The lion’s head, taken from the then coat of arms, is surrounded by two wings and crossed palm-tree branches.



Ghana Civil Aviation Authority.

Postmark dated

16 January 1997.

The centre part of the emblem shows a control tower. Above, there is a black five-pointed star (as in the coat of arms), symbol for the freedom of Africa.




Eritrea Civil Aviation Authority.

Postmark dated

9 July 1999.

National coat of arms flanked with two wings.

The coat of arms shows a dromedary surrounded by an olive wreath.



India – Bureau of Civil Aviation Security (BCAS) – 25th Anniversary.

Postmark dated

2 April 2012.

The BCAS was reorganized into an independent department on 1 April 1987 under the Ministry of Civil Aviation. The postage stamp was issued on 14 March 2012 to commemorate the 100th anniversary of Indian Civil Aviation (18 February 2011).

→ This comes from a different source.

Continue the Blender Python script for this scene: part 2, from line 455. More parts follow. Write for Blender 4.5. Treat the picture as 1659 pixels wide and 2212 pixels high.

The BCAS emblem is built around the one of ICAO: three concentric circles with the map of India, three layers of wings on each side with the colours of the national flag of India: saffron (top), white (middle), and green (bottom).



20 September 2021

100th Anniversary of Estonian Civil Aviation.

See Footnote 1.















Some emblems of Civil Aviation Authorities or Administrations, which show the wings and the wreath of crossed con­ventional branches of an olive tree.





Congo - Democratic Republic of


Dominican Republic


Interstate Aviation Committee






Sierra Leone



Sri Lanka




South African Safety Organization













Footnote 1: The Estonian Civil Aviation Administration is the civil aviation authority of Estonia, working in the jurisdiction of the Ministry of Economic Affairs and Communications and exercising civil aviation state inspection and supervising over the implementation of national laws and regulations. The Estonian Civil Aviation Administration was merged into the Transport Administration on 1 January 2021.The Civil Aviation Authority has the highest competence in the organization and supervision of aviation safety in Estonia.